## To be done
Extract every line where the string "picture" appears.

## Data segment
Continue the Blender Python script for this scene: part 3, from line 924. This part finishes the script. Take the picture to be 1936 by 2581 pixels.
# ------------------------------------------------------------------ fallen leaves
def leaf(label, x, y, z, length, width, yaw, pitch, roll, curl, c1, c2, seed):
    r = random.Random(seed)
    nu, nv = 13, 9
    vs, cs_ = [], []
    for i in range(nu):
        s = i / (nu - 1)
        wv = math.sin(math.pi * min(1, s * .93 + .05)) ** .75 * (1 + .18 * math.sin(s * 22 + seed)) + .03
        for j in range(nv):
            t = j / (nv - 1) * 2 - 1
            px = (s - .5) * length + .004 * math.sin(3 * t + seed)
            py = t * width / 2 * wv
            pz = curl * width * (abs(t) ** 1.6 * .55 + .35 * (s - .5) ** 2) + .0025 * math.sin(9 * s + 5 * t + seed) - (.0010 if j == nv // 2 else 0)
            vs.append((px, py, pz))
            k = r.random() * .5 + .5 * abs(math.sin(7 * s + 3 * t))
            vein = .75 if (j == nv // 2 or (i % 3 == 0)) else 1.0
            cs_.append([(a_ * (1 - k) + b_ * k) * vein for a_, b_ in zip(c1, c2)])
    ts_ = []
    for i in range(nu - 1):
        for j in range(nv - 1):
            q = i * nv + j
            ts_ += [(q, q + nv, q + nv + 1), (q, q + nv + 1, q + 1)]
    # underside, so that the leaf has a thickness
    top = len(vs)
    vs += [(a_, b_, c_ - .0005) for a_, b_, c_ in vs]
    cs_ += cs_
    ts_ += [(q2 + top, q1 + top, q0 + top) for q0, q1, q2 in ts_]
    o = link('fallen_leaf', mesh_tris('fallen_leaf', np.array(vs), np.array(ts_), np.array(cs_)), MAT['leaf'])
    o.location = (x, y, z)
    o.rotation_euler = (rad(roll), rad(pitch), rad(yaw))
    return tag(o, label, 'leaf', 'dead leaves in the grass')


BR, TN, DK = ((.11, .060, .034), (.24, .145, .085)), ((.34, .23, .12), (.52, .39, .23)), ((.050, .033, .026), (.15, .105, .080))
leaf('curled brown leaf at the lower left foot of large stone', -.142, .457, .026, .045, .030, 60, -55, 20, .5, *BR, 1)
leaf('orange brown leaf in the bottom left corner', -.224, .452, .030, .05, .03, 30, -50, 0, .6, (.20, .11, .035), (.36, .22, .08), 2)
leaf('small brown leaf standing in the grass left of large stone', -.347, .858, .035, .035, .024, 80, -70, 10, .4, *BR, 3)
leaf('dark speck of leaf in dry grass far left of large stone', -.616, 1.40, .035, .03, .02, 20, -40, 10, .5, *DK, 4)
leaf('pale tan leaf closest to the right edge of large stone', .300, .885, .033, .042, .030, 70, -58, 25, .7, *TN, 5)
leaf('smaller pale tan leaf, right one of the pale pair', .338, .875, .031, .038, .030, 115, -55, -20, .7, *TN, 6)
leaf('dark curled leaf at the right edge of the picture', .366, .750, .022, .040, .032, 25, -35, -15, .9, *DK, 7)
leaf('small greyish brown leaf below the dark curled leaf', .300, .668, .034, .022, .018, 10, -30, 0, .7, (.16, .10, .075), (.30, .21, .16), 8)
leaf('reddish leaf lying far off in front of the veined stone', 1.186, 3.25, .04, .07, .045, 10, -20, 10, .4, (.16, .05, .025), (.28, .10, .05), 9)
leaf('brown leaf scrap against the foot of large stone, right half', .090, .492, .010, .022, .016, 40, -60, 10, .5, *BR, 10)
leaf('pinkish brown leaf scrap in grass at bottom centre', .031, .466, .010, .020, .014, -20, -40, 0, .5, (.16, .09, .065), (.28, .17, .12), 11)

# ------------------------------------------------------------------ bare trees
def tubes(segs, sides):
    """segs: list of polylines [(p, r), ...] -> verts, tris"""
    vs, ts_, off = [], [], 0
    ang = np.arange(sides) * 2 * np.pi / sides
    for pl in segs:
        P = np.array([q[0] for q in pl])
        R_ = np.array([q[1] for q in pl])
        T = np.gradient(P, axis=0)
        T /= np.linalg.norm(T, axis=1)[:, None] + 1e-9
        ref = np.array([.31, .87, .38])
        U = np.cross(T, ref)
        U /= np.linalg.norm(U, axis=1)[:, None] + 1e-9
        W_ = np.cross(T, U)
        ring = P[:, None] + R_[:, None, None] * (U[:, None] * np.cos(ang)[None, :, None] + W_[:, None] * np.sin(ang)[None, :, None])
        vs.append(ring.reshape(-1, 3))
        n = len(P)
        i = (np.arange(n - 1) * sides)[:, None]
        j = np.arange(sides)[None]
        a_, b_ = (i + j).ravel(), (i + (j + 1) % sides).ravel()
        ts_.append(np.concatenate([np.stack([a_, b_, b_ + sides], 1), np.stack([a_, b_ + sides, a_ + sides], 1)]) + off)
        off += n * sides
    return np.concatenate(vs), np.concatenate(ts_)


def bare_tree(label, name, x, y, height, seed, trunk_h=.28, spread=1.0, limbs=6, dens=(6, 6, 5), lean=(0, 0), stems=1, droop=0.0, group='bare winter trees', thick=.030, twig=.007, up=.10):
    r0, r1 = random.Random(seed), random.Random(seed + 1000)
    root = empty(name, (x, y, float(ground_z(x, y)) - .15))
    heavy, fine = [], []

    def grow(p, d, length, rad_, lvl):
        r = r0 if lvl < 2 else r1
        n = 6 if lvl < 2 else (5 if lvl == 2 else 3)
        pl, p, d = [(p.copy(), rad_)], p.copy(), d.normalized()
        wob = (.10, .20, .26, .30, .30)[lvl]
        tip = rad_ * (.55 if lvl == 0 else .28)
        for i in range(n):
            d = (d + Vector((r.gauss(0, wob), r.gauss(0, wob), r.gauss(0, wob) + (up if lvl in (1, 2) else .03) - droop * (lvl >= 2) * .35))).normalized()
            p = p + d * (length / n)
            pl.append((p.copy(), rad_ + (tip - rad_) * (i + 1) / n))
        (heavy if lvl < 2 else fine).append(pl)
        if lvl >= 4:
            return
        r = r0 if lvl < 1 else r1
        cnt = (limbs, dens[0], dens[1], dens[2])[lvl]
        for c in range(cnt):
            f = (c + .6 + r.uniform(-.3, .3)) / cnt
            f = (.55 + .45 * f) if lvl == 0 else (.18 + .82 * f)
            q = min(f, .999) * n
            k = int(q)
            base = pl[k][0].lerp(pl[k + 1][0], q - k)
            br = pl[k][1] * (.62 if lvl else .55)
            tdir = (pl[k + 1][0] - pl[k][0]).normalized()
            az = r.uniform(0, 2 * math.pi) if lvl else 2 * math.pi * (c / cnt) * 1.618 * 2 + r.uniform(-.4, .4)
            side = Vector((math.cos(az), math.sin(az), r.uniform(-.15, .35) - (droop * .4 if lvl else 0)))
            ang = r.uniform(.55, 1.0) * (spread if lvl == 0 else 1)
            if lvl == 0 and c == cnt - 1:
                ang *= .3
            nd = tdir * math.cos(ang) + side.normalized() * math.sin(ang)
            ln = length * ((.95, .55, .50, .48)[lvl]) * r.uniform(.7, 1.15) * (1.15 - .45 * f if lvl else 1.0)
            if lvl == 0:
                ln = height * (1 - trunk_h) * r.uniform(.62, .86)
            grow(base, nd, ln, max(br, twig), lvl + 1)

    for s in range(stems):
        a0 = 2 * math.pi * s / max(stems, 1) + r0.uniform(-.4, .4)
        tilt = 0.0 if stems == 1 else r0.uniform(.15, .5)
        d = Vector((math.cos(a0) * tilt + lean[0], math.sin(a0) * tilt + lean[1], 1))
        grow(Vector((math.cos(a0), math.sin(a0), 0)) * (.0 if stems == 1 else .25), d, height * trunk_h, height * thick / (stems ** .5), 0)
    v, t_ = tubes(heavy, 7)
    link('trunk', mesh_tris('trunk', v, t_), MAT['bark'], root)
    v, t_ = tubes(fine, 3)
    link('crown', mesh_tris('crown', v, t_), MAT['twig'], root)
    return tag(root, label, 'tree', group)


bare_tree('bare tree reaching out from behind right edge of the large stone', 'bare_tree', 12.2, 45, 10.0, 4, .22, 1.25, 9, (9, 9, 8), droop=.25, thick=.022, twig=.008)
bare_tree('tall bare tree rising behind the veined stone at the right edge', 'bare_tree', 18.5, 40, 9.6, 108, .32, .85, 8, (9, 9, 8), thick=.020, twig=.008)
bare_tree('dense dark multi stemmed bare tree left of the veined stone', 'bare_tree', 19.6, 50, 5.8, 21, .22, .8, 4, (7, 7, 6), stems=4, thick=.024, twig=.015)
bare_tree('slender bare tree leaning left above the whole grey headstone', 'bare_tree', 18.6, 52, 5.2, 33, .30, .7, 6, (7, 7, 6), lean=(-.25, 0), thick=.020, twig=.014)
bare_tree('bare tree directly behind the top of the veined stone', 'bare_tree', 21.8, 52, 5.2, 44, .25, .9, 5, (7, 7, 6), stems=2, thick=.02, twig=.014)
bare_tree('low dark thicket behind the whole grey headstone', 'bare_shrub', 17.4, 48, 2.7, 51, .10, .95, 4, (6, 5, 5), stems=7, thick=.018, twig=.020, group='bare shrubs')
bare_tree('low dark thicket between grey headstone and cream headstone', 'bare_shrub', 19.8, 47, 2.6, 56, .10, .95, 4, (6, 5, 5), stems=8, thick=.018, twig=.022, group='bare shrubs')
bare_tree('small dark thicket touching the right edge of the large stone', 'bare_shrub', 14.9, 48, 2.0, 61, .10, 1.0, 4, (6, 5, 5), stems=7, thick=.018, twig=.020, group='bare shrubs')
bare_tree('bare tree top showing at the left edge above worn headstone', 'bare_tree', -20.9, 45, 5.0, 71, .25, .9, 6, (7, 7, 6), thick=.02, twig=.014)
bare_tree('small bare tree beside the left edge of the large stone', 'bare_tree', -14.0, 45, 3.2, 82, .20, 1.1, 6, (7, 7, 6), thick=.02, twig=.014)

## Output
Continue the Blender Python script for this scene: part 3, from line 924. This part finishes the script. Take the picture to be 1936 by 2581 pixels.
leaf('dark curled leaf at the right edge of the picture', .366, .750, .022, .040, .032, 25, -35, -15, .9, *DK, 7)